Kedewasaan politik yang berujung pada sebuah obyektifitas dan keadilan bersikap inilah yang menyebabkan integritas Natsir, sekaligus Masyumi sangat disegani kawan maupun lawan.Meski semua itu kemudian harus ia bayar dengan dinginnya jeruji besi, penjara dan bahkan pencekalan. Sebuah realitas yang cukup ironis dalam mengemban makna kemanusiaan.
Akan tetapi, Natsir tetaplah Natsir. Seorang cendekiawan, pejuang, politikus, ulama, sekaligus negarawan Indonesia yang dipuja bukan hanya oleh kalangan dalam negeri, tapi juga harum di mata internasional.
Sesuai namanya, Mohammad Natsir—Natsir yang terpuji. Begitu pula dengan langkah hidup Natsir dalam mengarungi terjal dan licinnya dunia politik. Yang menurut sebagian orang, sekali terpedaya, konon segala kenikmatan hidup yang pernah dipuja, akan hilang berbarengan dengan lengsernya jabatan dan kuasa.
Begitu pun dengan teladan bangsa yang satu ini. Jasa-jasanya yang begitu besar, mestinya tak hanya mendapat ribuan, bahkan jutaan acungan jempol. Tapi juga patut dijadikan role model bangsa–yang kini hampir kehilangan ruhnya.
Ajip Rosidi dan Haji Abdul Malik Karim Amrullah menyebutkan bahwa tulisan-tulisan Natsir telah menjadi catatan sejarah yang dapat menjadi panduan bagi umat Islam. Bruce Lawrence menyebutkan bahwa Natsir merupakan politisi yang paling menonjol mendukung pembaruan Islam di dunia.
Islam yang oleh Natsir dan orang-orang generasi lainnya menjadi satu kesatuan dengan perilaku (baca: akhlak)-yang tidak dijadikan sebagai konsep-konsep yang indah tetapi jauh dari realitas masyarakatnya, kini seolah terlupakan.
Sungguh tidak mengherankan jika dalam kancah perpolitikan Masyumi, Natsir telah mengukir banyak prestasi, mulai dari Mosi Integral Natsir, Pemilu paling jujur ketika Perdana Menterinya Pak Burhanudin Harahap dari Masyumi, juga konsep Bank Sentral untuk menanggulangi masalah moneter.

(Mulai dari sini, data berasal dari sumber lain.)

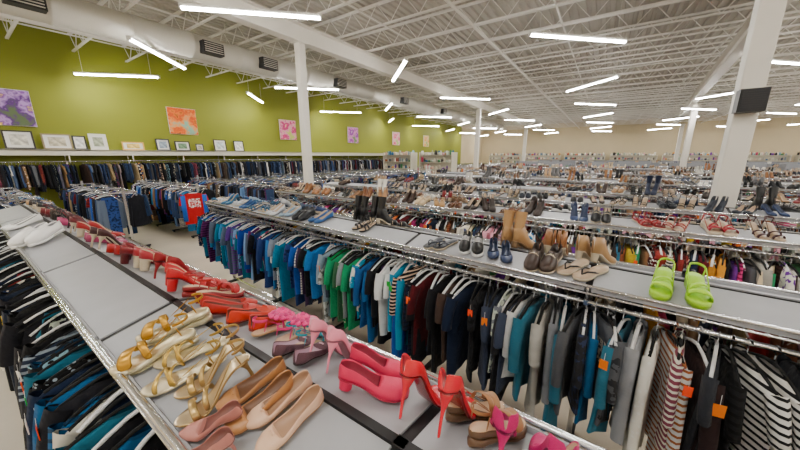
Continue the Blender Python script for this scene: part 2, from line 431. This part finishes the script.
def fill_shoes(acc, x0, x1, yc, side, cfn, hi, kinds=None, occ=.9):
    lib = SH if hi else SL
    kinds_all = kinds or ['pump','kitten','block','flat','pflat','sneaker','loafer','loafer','sandal','hsandal','platform','flop','bootie','boot']
    x = x0+.12; items = {}
    while x < x1-.1:
        if rng.random() > occ: x += .25*rng.integers(1, 5); continue
        kd = kinds_all[rng.integers(len(kinds_all))]; P = cfn(x)
        if P is None: x += .2; continue
        c = P[rng.integers(len(P))]*(.75+.4*rng.random()); so = c*.4 if rng.random() < .5 else np.array([.5,.42,.3])
        if kd == 'sneaker': so = np.array([.75,.75,.73])
        cs = np.array([c, so, (.45,.33,.22) if rng.random() < .6 else c*.6, so if kd != 'sneaker' else (.8,.8,.8), c, c])
        jit = rng.normal(0, .32); off = .135+rng.normal(0, .015); sc = rng.uniform(.84, 1.04)
        for dx in (-.048, .048):
            yy, zz = lane_place(yc, side, off+rng.normal(0, .014))
            items.setdefault(kd, []).append((shoe_R(side*math.pi/2+jit+rng.normal(0,.12), side, sc), (x+dx, yy, zz), cs))
        x += .20+.10*rng.random()
    for kd, it in items.items():
        acc.add(lib[kd], np.array([i[0] for i in it]), np.array([i[1] for i in it]), np.array([i[2] for i in it]))

# ------------------------------------------------------------------ rack frame
def rack_frame(x0, x1, yc, shelf=True, n=8):
    a = Acc()
    for sd in (-1, 1):
        y = yc+sd*ROW_RAIL
        a.rod((x0, y, RAILZ), (x1, y, RAILZ), .013, 0, n)
        if shelf:
            ye = yc+sd*(HWID+.012)
            a.rod((x0, ye, OUT+.022), (x1, ye, OUT+.022), .009, 0, n)
            a.rod((x0, ye, OUT-.02), (x1, ye, OUT-.02), .006, 0, n)
    L = x1-x0; nb = max(1, round(L/1.25)); st = L/nb
    for i in range(nb+1):
        x = x0+i*st; x = min(max(x, x0+.015), x1-.015)
        a.box((x, yc, .76), (.03, .05, 1.36), 0)
        a.box((x, yc, RAILZ), (.025, ROW_RAIL*2+.03, .03), 0)
        a.box((x, yc, .05), (.05, .62, .035), 2)
        for sd in (-1, 1):
            a.add(tube([(x, yc+sd*.27, .034), (x, yc+sd*.27, 0)], [.022,.026], 8), mat=2)
            a.rod((x, yc+sd*.02, 1.1), (x, yc+sd*ROW_RAIL, RAILZ), .007, 0, 6)
            if shelf:
                a.rod((x, yc+sd*ROW_RAIL, RAILZ), (x, yc+sd*(HWID+.012), OUT+.022), .006, 0, 6)
    a.box(((x0+x1)/2, yc, .09), (L, .03, .04), 0)
    if shelf:
        for i in range(nb):
            for sd in (-1, 1):
                ang = -sd*SLOPE
                yy, zz = lane_place(yc, sd, HWID/2)
                a.box((x0+(i+.5)*st, yy, zz-.014), (st-.035, HWID-.02, .010), 1, rotx=ang)
                a.box((x0+(i+.5)*st, yc+sd*(HWID-.004), OUT+.002), (st-.035, .006, .03), 1)
            a.box((x0+i*st, yc, RIDGE-.012), (.03, .03, .03), 2)
        a.box(((x0+x1)/2, yc, RIDGE-.006), (L, .024, .018), 2)
        for i in range(nb+1):
            for sd in (-1, 1):
                yy, zz = lane_place(yc, sd, HWID/2)
                a.box((min(max(x0+i*st, x0+.015), x1-.015), yy, zz-.022), (.034, HWID, .012), 2, rotx=-sd*SLOPE)
    return a
def put_rack(x0, x1, yc, shelf=True, n=8, loc=None, rz=0):
    rack_frame(x0, x1, yc, shelf, n).build('clothing_rack', [M_chrome, M_panel, M_black], loc=loc or ((x0+x1)/2, yc, 0), attrs=False, rz=rz)

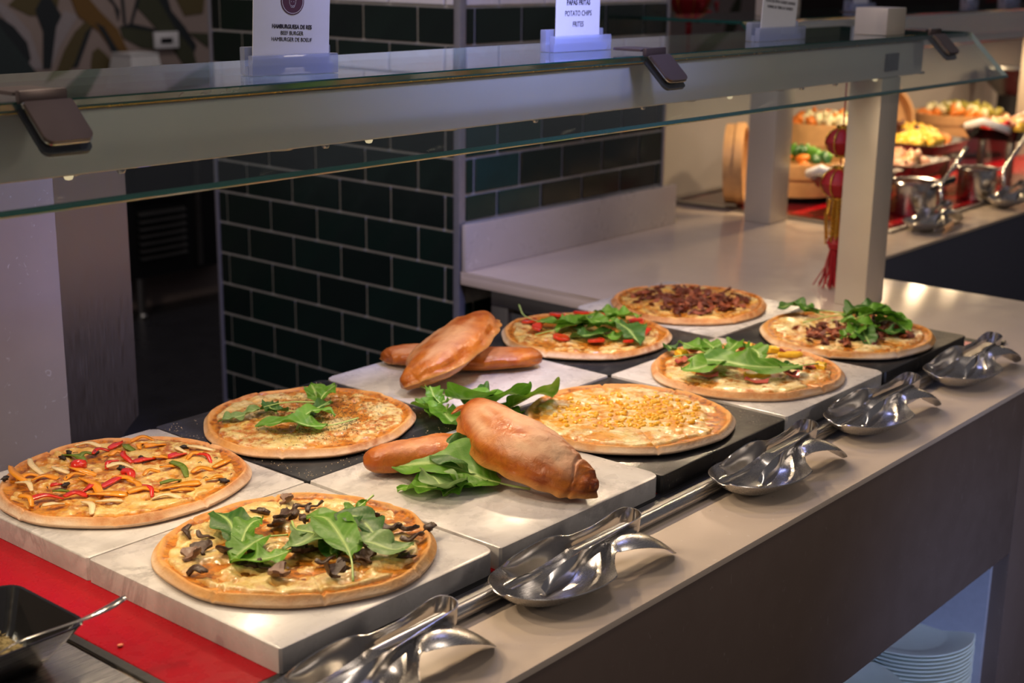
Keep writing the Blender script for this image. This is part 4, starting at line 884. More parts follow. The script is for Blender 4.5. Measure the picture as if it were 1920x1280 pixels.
# 8 bacon and rocket pizza
P8 = Pizza('pizza', 'bacon pizza with a big rocket heap on the last front slate', 1.248, -.192, .170, 46, CR1, CH2, thresh=-.03, N=190, K=60, brown=.5, rot=.3, flour=.9)
scatter(P8, 130, [(0, .02), (-.06, .03), (-.03, -.05), (-.08, -.02), (.03, -.09), (.10, -.02), (.05, -.05)], .026, .13)
z8 = ZT+.012
for a in ([[(1578, 586, .02), (1545, 582, .020), (1515, 578, .022), (1485, 572, .024), (1458, 578, .020)], .036, 1, .35, .5, 1, 0], [[(1505, 604, .004), (1560, 592, .016), (1610, 588, .022), (1665, 592, .026), (1706, 606, .018)], .060, 0, .35, .1, 2, .2],
          [[(1640, 605, .01), (1668, 600, .022), (1708, 624, .008)], .050, 0, .1, .1, 3, .2], [[(1600, 600, .014), (1632, 580, .032), (1665, 575, .030)], .040, 1, .15, .1, 4, 0], [[(1580, 598, .01), (1600, 580, .028), (1625, 574, .028)], .036, 1, .1, .3, 5, 0],
          [[(1610, 600, .012), (1602, 622, .014), (1575, 636, .004)], .034, 0, .15, .1, 6, 0], [[(1612, 608, .012), (1622, 628, .012), (1632, 648, .002)], .036, 1, .15, .1, 7, 0], [[(1560, 600, .008), (1600, 605, .018), (1650, 612, .016)], .042, 0, .2, .2, 8, 0],
          [[(1600, 598, .02), (1645, 585, .034), (1690, 595, .026)], .046, 0, .15, .1, 9, 0], [[(1640, 618, .006), (1670, 622, .012), (1700, 626, .006)], .036, 1, .1, .1, 10, 0], [[(1545, 590, .012), (1520, 582, .018), (1500, 568, .026)], .024, 0, .2, .4, 11, 0]):
    leaf('rocket_leaf', P8.root, L3(a[0], z8), a[1], a[2], a[3], a[4], 3, .35, .003, seed=a[5], roll=a[6])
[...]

Nilai-nilai luhur yang diajarkan Natsir ini dapat dijadikan pertanyaan besar, mengapa bangsa ini terus mengalami kemunduran, baik dalam bidang politik, keagamaan, toleransi, dan lainnya? Sudahkah kita berkaca pada masa lalu, sembari tancap gas-mengesampingkan kepentingan pribadi dan kelompok demi bangsa?